Ihre Eltern: Vater Prince Boateng kam vor 30 Jahren aus Ghana nach Deutschland, er war ein guter Verteidiger bei den Reinickendorfer Füchsen. Der Onkel spielte in Ghanas Nationalelf. Kevins Mutter Christine kickte in Wedding – und heißt eigentlich Rahn. Tatsächlich verwandt mit Helmut Rahn, einem der Helden von Bern 1954.

Ihre Berliner Jugend: Jérome wächst in Charlottenburg-Wilmersdorf auf, Kevin-Prince in Berlin-Wedding. „Wenn die Leute dahin kommen, wo wir aufgewachsen sind, werden sie sehen: Entweder du wirst Gangster und Drogendealer – oder eben Fußballspieler”, sagte Kevin-Prince einmal. Und: „Bei uns gab es eben nur das Essen mit chinesischen Billig-Nudeln. Ohne Fußball wäre ich wahrscheinlich kriminell geworden.” Beide spielten in der Jugend bei Hertha BSC, 2007 trennten sich die Wege.

Ihre Karriere: Für Kevin-Prince war die Premier League mit Tottenham Lehrgeld, nach eineinhalb mäßigen Jahren wechselte er im Januar 2009 zu Borussia Dortmund. Weil ihn sich der BVB nicht leisten konnte, ging er zum FC Portsmouth. Ein Jahr später der Wechsel nach Mailand, sein Durchbruch. Kurz vor der WM 2010 debütierte er in Ghanas Nationalelf. Sein Halbbruder spielte von 2007 an drei Jahre beim HSV, dann eine mittelprächtige Saison bei Manchester City, die nun 13,5 Millionen Euro von Bayern erhielten. Im Oktober 2009 debütierte er unter Jogi Löw im DFB-Team – und sah beim 1:0 in Russland die Rote Karte.

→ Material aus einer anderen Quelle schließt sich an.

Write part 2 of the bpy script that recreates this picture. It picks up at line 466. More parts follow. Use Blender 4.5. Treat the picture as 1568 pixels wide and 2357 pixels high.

Ihre Macken: Jérome hat einen Schuh-Tick, besitzt rund 400 Paar Sneakers. Kevin-Prince galt als durchgeknallt, gab zu, in London Geld für Autos und Nachtklub-Besuche verprasst zu haben. Bei der Meisterfeier des AC Milan tanzte erden Moonwalk von Pop-Legende Michael Jackson.
Warum sie so unterschiedlich sind? Jérome: „Wir sind nicht zusammen aufgewachsen, er hatte es schwerer als ich. Egal, was passiert ist: Er bleibt mein Bruder.”